Gather from the listing below each line that includes the word "pixels", and copy it.
════
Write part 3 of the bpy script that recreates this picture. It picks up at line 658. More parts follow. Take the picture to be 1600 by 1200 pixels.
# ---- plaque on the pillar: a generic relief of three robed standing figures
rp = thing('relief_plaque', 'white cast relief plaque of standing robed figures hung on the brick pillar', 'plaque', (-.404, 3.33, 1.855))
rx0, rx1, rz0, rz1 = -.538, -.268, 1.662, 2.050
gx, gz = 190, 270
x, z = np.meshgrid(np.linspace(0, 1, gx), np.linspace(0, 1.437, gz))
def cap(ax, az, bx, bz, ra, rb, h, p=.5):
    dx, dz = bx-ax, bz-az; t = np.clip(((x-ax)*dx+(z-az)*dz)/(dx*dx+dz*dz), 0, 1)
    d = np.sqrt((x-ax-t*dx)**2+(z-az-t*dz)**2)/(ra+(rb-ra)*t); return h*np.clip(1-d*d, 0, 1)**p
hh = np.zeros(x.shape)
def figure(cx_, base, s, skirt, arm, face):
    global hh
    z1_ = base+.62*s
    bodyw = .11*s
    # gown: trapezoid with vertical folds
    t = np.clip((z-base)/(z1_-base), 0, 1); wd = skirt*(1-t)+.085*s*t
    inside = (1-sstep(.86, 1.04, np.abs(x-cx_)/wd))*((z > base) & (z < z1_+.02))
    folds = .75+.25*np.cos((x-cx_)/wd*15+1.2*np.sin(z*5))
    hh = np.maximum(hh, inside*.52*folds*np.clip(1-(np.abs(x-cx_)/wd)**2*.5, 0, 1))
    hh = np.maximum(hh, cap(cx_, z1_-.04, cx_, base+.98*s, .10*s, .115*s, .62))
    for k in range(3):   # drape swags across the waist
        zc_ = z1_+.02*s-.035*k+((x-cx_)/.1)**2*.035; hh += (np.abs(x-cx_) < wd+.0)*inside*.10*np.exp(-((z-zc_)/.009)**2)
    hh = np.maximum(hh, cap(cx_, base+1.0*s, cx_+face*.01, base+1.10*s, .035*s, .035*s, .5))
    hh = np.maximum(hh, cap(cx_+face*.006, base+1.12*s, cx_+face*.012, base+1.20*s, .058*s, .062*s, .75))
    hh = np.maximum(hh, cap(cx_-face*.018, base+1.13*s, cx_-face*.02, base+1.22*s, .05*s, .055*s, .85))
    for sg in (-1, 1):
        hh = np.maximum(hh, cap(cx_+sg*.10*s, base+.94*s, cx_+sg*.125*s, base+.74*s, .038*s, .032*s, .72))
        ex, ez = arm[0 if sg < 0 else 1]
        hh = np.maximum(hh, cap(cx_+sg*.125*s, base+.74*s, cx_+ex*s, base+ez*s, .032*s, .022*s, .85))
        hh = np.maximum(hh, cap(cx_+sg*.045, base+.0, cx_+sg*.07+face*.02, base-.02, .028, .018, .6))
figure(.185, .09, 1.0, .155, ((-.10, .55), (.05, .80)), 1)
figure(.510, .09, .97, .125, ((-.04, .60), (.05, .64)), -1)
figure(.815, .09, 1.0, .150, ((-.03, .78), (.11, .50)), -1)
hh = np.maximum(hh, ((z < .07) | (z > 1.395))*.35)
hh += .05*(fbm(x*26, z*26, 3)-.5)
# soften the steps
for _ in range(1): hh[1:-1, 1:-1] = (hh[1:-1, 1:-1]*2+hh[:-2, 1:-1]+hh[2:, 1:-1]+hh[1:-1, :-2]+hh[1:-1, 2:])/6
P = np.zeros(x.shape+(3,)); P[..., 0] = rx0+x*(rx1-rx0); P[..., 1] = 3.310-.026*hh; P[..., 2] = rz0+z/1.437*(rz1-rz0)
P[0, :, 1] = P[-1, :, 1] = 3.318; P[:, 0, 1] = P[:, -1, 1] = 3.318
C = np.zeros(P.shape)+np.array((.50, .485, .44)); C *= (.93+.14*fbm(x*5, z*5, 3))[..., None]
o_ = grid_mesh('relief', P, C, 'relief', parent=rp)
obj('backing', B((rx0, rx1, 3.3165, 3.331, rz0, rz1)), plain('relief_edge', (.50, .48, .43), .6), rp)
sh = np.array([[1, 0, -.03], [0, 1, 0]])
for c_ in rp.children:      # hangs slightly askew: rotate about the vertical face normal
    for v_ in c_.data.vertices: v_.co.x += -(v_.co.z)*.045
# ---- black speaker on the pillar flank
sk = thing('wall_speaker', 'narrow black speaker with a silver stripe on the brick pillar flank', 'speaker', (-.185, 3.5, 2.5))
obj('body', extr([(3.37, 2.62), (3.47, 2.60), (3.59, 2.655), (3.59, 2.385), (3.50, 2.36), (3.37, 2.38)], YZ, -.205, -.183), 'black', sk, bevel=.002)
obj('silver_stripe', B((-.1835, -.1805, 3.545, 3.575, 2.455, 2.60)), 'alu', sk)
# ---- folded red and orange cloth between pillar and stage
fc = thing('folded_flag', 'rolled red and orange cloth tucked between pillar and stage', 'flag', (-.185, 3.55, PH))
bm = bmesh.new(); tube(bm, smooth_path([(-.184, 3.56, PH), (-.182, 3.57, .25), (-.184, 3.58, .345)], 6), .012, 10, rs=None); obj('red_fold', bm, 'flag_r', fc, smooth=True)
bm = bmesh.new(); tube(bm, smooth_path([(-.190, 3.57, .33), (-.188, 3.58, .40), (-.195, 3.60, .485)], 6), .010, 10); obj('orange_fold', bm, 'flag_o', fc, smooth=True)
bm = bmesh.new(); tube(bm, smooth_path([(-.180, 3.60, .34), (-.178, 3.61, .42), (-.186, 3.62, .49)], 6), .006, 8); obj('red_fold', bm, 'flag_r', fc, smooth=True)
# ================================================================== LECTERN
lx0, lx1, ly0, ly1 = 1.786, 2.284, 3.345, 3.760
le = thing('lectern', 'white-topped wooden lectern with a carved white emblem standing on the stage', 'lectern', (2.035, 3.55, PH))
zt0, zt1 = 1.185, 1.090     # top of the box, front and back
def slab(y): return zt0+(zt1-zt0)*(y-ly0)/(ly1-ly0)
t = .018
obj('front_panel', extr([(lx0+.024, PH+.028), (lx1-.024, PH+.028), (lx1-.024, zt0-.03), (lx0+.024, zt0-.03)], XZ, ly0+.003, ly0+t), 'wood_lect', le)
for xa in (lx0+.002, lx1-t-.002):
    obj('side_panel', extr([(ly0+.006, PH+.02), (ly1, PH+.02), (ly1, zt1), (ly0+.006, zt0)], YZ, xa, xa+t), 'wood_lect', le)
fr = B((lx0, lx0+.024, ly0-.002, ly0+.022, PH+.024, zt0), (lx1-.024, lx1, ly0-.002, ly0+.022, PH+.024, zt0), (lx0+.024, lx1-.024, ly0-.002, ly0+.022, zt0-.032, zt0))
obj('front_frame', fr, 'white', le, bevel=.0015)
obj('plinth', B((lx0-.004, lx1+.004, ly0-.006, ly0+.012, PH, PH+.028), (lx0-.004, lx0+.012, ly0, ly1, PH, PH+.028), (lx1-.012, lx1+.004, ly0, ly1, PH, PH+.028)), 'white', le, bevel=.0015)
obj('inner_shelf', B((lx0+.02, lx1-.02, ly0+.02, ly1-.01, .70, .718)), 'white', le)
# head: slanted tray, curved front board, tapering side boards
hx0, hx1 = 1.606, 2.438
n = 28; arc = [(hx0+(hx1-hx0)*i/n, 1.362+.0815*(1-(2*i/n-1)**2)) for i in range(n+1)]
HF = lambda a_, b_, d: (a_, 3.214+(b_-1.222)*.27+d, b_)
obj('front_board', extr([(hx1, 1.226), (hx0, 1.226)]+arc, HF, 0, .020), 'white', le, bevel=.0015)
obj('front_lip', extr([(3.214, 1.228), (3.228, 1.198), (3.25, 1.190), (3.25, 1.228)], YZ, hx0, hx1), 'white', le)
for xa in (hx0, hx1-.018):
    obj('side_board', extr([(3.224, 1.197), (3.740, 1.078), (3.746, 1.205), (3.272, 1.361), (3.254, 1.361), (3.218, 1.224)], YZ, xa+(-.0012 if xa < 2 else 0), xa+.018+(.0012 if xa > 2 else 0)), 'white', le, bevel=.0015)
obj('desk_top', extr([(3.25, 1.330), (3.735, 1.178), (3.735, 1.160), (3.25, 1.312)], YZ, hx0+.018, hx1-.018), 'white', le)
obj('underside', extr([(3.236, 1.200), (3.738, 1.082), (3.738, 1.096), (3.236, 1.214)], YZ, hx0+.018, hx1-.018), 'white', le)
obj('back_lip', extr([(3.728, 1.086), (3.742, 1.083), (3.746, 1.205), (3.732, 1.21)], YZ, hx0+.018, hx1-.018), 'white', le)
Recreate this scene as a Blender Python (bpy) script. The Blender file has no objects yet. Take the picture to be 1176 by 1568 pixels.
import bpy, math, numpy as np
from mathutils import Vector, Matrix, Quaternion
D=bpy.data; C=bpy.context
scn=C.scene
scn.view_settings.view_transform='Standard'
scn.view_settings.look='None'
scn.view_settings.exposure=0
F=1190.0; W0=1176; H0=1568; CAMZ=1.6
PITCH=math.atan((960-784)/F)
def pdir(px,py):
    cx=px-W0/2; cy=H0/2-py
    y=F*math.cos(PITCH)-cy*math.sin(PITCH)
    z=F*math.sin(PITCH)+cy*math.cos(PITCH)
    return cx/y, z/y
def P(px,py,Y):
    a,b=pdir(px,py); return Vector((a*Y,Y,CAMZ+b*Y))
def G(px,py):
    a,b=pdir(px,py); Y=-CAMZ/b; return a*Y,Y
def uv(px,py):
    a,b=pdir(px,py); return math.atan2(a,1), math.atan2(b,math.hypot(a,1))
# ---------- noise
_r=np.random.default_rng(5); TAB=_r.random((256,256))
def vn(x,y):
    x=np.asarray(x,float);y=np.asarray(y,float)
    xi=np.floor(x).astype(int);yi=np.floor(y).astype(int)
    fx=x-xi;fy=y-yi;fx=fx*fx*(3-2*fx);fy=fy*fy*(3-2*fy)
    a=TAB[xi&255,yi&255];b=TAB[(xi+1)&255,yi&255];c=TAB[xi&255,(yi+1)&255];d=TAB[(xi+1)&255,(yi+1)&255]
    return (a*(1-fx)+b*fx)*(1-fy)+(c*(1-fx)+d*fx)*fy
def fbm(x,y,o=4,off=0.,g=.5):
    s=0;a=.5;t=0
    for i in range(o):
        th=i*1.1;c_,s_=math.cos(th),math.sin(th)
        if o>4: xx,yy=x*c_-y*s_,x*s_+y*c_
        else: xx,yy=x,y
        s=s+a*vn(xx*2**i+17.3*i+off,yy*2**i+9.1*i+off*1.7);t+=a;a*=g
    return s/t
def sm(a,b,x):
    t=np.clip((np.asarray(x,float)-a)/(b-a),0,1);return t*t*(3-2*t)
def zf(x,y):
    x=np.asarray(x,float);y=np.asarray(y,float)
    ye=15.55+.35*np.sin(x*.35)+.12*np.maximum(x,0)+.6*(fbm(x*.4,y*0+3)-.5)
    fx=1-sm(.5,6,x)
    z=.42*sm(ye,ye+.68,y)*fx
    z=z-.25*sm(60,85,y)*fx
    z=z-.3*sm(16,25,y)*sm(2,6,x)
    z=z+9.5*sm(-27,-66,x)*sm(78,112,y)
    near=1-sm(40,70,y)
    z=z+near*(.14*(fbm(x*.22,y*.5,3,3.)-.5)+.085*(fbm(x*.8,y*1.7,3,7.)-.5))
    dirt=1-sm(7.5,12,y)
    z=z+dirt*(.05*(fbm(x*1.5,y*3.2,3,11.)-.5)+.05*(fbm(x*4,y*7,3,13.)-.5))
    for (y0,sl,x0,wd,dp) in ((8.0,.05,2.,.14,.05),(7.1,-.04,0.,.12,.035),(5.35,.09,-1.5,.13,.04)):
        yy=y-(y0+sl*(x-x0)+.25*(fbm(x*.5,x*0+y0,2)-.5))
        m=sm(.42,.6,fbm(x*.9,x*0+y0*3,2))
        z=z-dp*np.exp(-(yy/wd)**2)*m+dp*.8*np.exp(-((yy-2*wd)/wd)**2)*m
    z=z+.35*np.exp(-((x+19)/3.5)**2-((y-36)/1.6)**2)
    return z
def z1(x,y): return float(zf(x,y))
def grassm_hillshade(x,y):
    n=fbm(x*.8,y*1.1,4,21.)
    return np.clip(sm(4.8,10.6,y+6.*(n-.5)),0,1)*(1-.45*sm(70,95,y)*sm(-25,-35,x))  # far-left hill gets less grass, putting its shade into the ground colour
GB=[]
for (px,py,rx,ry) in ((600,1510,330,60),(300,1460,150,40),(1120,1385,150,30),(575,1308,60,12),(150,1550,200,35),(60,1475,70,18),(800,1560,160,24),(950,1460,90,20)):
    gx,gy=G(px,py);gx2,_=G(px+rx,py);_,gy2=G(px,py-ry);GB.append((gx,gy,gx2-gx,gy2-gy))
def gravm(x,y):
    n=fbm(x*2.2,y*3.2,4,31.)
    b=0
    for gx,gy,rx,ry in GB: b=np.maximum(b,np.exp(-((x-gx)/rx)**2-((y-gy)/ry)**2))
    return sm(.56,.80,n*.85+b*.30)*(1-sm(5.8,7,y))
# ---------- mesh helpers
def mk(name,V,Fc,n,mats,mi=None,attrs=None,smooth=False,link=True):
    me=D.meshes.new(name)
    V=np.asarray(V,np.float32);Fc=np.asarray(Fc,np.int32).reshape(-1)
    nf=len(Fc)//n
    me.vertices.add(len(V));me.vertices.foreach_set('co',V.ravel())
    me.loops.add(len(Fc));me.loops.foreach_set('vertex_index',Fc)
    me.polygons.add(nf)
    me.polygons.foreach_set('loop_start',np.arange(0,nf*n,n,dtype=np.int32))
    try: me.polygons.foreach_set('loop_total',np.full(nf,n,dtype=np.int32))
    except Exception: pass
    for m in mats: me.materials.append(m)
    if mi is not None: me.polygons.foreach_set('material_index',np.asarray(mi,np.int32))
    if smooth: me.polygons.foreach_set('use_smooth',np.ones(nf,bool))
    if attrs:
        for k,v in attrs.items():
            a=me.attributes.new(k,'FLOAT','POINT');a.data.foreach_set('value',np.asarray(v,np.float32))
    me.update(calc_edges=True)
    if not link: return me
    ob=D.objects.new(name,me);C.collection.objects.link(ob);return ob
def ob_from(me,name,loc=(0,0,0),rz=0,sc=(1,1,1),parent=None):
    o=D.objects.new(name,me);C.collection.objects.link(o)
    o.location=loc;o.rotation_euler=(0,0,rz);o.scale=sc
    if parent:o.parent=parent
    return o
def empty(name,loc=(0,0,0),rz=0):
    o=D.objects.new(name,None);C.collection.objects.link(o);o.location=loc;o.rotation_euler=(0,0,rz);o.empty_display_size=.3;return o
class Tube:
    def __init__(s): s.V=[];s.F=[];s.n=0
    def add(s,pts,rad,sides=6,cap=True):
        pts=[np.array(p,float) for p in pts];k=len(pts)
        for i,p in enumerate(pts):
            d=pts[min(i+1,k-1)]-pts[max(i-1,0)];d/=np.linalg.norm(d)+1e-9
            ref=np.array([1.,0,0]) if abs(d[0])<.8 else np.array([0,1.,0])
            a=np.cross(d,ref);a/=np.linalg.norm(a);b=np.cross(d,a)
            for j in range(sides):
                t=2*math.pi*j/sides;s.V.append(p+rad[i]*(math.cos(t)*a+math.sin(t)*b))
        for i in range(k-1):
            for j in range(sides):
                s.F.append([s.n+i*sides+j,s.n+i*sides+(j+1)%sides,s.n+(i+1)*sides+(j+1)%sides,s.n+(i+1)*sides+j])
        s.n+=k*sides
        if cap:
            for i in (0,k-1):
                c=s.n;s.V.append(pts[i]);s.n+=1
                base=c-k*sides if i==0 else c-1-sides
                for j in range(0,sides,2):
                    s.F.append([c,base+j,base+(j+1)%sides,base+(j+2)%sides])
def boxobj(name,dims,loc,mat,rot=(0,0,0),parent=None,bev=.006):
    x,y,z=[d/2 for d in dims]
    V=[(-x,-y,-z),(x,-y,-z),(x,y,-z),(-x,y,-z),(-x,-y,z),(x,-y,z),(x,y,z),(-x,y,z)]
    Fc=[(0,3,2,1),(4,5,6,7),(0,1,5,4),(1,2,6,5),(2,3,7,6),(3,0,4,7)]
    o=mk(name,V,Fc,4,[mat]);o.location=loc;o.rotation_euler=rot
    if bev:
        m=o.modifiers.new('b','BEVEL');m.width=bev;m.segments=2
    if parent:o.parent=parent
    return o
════
Problem solution:
Write part 3 of the bpy script that recreates this picture. It picks up at line 658. More parts follow. Take the picture to be 1600 by 1200 pixels.
Recreate this scene as a Blender Python (bpy) script. The Blender file has no objects yet. Take the picture to be 1176 by 1568 pixels.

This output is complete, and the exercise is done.